Numerical Study of the Opening Angle Incidence in Michell-Banki Turbine’s Performance without Guide Blades

Abstract

Technologies that take advantage of alternative sources, such as Michell-Banki turbines, can improve electric power conditions in rural or non-interconnected areas with low environmental impact, but they need to be further studied to better understand their phenomenology and ways to increase their performance. The numerical evaluation of rotors under specific operating conditions results in efficiency curves for the evaluated prototypes such that devices that take full advantage of the flow conditions of a given location are proposed.
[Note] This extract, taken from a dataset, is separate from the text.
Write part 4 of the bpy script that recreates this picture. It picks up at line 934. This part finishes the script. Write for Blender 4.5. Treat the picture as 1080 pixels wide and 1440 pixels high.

Considering the above, the main objective of this work was to design the rotor and the injector of a Michell-Banki turbine and to evaluate it numerically for the conditions of 0.24 m3/s and 18 m of head available at a point with potential energy use in the irrigation district Canal Iguá in Huila - Colombia. The design was made following OLADE recommendations, and the simulations were made utilizing computational fluid dynamics, the k- ω turbulence model was used and the torque was monitored, then the GCI and TCI were calculated to establish the numerical uncertainty of the results. Finally, the numerical curves of efficiency versus rotor speed were created. Both the design and simulation results show that the design is feasible for the operating conditions and meets the expectations of serving for the installation of a 20 kW micro-hydroelectric power plant at the site, but the design predicted an atypically high 86.3% efficiency, while the simulation reported an atypically low 51.8%, being 78% the average reported according to OLADE.